Karen Lohrmann is an urbanist, artist, educator and researcher currently located in Los Angeles. With a focus on urban studies and related scenography, she places her work at the crossroads of disciplines, from site to non-site. In urban context she traces trends, patterns and movements, in landscape she works within the notions of panorama, image and its implicit content. In 2002, she started the Berlin and Los Angeles based collaborative Lorma Marti, with Stefano de Martino. They are the authors of UPDATE: ALL POSSIBLE WORLDS (2008) and HOW WE SPENT IT (2009), and the editors of the periodical CORRESPONDENTS (since 2009). Karen is also the editor of CLEAR SKIES WITH PATCHES OF GREY (2003), with Hugo Beschoor Plug and Kees Christiaanse.
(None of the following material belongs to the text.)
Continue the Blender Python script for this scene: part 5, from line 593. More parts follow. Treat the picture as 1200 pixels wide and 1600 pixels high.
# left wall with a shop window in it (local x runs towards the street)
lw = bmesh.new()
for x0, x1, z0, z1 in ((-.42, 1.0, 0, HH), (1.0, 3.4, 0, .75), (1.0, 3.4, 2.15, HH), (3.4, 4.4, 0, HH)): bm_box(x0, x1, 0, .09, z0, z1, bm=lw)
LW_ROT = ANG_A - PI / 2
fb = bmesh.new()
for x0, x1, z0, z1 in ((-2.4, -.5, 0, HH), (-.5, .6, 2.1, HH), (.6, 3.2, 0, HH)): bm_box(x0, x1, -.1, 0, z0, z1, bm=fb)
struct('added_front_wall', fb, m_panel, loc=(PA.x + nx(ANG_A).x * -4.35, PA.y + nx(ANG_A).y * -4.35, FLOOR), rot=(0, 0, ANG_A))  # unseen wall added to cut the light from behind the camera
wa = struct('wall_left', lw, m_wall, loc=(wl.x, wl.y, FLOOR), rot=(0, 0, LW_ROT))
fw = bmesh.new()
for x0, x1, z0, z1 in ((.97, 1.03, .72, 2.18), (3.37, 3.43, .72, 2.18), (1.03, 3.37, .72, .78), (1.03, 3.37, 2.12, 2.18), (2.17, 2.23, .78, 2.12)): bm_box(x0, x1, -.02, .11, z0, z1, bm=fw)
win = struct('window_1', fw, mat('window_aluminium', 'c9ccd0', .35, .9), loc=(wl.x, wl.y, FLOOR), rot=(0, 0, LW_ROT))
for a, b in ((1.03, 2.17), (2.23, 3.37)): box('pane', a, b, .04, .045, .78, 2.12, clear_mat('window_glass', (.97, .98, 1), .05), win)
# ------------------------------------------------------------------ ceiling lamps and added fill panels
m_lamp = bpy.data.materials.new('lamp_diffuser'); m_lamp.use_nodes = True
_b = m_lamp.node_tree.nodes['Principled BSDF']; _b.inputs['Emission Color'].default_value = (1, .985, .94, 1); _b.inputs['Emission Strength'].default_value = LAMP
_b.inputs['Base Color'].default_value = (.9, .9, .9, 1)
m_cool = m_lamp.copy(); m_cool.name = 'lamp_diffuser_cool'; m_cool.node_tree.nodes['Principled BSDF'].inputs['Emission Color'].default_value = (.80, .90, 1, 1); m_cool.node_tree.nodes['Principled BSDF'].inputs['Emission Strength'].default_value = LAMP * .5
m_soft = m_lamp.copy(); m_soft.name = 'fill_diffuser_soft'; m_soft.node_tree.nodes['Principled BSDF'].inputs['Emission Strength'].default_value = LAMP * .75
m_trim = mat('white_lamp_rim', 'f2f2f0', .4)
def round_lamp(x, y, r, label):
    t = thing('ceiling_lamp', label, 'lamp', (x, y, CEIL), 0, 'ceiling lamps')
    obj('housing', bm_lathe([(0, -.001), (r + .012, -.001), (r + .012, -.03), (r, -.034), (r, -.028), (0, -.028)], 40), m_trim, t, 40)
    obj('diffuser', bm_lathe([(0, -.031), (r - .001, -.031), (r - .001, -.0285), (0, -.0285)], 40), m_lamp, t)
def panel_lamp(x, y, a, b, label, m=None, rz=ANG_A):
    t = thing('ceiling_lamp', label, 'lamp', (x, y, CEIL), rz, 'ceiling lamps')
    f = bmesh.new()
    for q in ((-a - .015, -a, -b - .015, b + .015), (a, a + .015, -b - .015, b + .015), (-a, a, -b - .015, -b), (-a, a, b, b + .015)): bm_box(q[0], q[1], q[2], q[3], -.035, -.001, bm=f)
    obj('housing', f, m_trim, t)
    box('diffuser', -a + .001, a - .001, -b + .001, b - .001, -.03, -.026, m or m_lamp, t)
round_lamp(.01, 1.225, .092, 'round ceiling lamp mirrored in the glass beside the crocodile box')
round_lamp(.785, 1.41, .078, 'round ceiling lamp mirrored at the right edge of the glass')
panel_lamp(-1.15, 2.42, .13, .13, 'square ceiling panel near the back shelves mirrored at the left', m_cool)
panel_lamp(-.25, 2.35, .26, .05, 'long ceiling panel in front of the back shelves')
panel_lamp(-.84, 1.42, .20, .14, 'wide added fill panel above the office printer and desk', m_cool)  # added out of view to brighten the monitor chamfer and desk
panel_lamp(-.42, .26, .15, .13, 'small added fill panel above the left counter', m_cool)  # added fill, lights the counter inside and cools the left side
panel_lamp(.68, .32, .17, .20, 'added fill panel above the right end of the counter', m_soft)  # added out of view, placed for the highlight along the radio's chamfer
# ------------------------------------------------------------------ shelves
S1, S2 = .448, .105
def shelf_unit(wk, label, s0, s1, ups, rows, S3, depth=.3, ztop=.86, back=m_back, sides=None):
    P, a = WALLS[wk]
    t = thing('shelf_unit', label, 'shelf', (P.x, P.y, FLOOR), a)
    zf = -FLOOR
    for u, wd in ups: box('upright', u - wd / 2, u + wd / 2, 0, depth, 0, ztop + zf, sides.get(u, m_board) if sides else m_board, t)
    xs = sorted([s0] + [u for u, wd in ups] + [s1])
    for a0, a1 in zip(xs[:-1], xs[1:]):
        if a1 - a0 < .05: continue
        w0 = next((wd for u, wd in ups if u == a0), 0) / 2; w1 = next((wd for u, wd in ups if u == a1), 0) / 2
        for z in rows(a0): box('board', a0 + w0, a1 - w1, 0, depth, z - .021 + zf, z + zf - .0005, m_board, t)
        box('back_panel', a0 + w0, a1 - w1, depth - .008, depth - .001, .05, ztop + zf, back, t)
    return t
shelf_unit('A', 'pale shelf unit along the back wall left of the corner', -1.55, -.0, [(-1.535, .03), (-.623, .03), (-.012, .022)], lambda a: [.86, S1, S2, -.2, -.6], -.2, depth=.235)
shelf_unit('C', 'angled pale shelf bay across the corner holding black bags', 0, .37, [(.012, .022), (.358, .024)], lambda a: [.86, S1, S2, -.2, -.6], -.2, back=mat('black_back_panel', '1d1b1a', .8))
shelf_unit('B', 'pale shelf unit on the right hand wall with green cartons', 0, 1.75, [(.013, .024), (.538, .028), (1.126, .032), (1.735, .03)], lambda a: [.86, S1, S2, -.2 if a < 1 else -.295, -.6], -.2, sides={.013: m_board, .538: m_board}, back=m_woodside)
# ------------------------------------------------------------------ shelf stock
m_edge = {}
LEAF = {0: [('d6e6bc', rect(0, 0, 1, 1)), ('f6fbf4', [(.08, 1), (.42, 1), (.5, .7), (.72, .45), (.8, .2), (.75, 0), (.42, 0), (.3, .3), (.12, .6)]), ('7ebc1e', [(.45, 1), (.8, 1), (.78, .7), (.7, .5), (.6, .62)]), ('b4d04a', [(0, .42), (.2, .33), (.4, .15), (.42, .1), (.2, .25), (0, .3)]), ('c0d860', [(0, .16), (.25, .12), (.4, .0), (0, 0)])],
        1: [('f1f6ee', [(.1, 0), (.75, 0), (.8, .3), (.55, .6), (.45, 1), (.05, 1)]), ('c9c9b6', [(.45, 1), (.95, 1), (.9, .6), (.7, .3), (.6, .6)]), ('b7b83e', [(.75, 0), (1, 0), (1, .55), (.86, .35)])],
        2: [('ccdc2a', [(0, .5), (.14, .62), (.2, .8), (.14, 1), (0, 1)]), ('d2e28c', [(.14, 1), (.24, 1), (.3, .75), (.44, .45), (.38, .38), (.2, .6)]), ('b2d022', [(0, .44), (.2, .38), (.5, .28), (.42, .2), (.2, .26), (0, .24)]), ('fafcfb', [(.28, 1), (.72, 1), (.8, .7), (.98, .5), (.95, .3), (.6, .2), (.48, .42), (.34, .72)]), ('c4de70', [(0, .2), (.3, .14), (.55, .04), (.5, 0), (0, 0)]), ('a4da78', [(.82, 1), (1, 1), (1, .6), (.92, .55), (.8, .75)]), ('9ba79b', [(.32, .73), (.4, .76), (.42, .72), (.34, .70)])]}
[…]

As a faculty member at UCLA she is the coordinator and co-instructor of the CULTURE NOW Project, an immersive investigation into the intersection of public policy, urbanism, contemporary culture, and its spatial manifestations, which launched in 2010 and has since expanded into a nation-wide initiative. She is the editor of MIDSIZE AMERICA, the first issue of the Culture Now Project series of publications, coming out in February 2012. She is also a visiting faculty member at Harvard's GSD. Karen has been a visiting professor at Innsbruck University (2003-10) and an assistant professor at TU Berlin (1998-03). Educated at Aachen University and ETH Zurich, she graduated from the TU Berlin School of Architecture, Urbanism and Society.  She also has a background in scenography and production of time-based media, including both feature length and documentary productions. She teaches, exhibits and lectures internationally, and collaborates with cultural producers as well as architecture, landscape and urban design practices. A DAAD scholarship recipient, she has been awarded numerous project and research grants for her work.